Problem description =>
Copy each line below that contains "pixels".
--- Start Given information ---
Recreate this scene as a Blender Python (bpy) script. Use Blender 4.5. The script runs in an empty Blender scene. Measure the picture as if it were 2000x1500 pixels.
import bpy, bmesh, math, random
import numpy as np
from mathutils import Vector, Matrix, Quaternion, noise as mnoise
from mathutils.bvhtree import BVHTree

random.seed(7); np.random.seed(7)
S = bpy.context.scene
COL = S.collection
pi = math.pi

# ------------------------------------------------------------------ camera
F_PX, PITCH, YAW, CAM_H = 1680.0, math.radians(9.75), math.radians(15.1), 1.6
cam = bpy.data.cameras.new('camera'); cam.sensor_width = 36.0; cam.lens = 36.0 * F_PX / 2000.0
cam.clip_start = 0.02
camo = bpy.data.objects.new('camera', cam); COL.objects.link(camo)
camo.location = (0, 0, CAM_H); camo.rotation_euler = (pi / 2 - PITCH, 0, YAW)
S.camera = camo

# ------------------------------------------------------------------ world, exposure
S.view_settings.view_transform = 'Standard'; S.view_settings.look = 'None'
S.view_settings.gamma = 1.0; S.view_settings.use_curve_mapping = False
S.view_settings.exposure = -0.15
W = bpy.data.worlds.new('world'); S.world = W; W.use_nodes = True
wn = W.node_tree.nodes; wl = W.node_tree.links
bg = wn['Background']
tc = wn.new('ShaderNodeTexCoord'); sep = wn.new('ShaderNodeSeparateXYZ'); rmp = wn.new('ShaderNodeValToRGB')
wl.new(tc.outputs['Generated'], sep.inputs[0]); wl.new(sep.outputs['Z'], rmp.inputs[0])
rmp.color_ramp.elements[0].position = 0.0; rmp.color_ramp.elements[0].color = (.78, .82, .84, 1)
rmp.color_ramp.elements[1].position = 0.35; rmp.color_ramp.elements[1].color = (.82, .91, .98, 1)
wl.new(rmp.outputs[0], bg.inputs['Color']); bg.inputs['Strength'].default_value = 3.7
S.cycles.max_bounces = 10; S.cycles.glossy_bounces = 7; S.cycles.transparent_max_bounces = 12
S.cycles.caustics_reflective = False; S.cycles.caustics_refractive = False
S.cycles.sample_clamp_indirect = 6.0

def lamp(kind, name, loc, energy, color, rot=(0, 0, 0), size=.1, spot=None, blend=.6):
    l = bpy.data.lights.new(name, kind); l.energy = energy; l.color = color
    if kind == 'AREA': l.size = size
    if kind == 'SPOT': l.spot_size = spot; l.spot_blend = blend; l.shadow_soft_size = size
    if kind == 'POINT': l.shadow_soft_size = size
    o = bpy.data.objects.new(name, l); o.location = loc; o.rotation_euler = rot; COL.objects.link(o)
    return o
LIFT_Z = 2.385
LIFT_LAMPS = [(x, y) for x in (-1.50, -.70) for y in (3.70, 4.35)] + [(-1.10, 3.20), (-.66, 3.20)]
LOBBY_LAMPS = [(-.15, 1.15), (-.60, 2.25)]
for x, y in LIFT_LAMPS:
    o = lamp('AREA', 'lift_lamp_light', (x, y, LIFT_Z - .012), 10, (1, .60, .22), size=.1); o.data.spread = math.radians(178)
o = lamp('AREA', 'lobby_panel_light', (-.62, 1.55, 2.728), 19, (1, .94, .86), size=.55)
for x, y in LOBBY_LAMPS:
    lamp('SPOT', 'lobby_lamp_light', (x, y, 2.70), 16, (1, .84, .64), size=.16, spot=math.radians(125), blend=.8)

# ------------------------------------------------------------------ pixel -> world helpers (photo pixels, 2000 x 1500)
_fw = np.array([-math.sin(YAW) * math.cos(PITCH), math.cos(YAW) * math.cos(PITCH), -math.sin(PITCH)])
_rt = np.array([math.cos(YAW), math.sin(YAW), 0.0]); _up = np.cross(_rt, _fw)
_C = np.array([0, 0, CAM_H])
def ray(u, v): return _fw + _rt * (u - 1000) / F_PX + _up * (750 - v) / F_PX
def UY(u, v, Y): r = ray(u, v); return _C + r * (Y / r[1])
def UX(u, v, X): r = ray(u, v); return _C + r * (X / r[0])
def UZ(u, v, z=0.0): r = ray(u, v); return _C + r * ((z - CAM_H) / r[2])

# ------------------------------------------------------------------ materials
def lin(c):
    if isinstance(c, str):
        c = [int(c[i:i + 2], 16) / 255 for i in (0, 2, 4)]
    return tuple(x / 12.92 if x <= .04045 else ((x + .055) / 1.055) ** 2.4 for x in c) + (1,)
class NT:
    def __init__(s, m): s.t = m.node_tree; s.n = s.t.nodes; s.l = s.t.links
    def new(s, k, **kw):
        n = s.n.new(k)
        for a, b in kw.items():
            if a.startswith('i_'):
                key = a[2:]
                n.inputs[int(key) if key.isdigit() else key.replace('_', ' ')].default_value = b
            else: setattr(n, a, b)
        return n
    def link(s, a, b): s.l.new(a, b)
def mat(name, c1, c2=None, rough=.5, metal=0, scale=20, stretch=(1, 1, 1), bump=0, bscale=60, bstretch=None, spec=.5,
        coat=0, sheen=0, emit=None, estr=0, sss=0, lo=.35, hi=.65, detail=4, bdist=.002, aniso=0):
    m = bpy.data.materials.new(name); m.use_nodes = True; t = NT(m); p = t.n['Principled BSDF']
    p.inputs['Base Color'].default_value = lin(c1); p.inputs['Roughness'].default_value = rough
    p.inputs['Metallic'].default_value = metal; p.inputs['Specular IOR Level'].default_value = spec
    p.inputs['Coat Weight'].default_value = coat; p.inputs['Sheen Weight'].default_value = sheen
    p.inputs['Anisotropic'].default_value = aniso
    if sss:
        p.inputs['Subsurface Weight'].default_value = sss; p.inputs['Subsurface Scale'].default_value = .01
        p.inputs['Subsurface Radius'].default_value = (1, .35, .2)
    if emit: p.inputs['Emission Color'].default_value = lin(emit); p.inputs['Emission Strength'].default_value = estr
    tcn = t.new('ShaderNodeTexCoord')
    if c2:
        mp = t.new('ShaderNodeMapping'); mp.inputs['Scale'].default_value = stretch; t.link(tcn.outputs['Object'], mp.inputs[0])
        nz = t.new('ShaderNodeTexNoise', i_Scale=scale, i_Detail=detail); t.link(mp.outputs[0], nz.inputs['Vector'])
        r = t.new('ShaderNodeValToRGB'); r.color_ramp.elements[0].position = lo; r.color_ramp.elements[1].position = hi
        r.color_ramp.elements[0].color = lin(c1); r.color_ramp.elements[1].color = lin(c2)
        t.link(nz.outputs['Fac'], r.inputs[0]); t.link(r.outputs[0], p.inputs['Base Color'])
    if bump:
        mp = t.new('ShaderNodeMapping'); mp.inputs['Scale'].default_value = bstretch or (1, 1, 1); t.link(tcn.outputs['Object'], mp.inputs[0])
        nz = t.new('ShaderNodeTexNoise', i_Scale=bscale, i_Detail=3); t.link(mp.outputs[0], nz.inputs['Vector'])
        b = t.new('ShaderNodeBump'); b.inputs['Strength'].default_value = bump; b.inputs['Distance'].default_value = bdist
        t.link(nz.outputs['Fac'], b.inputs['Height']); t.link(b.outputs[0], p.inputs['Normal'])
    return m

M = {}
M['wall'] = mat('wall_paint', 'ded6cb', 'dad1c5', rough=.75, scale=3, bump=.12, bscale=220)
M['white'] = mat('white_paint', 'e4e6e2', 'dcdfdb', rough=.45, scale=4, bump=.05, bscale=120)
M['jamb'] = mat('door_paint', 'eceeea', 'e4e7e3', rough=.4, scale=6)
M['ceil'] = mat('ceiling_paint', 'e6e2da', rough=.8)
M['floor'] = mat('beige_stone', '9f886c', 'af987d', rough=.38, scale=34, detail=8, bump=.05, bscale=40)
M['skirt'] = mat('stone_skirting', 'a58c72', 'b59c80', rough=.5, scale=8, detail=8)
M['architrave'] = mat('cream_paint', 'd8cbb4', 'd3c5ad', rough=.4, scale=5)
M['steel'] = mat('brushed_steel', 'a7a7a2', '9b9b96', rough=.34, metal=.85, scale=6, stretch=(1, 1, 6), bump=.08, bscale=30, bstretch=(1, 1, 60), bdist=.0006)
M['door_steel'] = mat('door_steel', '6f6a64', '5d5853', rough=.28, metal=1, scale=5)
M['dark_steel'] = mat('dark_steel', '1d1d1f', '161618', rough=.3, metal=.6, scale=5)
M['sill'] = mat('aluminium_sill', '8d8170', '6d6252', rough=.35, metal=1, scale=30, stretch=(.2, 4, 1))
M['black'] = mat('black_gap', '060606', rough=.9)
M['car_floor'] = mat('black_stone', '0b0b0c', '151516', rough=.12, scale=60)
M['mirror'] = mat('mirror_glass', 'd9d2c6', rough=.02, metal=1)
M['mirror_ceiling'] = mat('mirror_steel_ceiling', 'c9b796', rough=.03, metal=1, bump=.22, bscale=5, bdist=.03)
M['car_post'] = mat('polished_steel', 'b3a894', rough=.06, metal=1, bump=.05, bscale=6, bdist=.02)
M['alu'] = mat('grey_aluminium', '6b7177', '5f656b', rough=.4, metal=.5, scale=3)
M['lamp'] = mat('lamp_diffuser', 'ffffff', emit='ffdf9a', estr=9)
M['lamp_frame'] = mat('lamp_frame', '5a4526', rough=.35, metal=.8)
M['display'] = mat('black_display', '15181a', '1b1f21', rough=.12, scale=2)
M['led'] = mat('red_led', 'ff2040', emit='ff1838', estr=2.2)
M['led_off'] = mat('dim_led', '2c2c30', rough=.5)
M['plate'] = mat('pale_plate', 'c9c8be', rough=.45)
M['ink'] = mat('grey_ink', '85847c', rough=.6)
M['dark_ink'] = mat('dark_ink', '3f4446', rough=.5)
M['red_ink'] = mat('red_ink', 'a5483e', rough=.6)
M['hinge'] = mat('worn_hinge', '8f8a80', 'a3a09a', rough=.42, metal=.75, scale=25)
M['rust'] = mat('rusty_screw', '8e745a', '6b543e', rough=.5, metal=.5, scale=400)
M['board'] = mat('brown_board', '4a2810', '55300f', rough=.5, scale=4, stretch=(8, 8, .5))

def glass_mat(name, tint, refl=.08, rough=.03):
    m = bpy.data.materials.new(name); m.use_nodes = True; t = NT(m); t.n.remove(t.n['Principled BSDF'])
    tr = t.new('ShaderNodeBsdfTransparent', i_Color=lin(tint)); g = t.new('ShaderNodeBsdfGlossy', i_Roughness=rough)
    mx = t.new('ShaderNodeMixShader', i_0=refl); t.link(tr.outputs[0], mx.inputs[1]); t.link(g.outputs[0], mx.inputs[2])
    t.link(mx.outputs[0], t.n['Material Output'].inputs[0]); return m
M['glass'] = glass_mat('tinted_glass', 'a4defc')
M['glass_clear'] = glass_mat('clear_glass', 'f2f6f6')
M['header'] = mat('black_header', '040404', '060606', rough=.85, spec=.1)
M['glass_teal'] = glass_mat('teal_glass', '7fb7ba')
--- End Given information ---
Task output =>
Recreate this scene as a Blender Python (bpy) script. Use Blender 4.5. The script runs in an empty Blender scene. Measure the picture as if it were 2000x1500 pixels.
# ------------------------------------------------------------------ pixel -> world helpers (photo pixels, 2000 x 1500)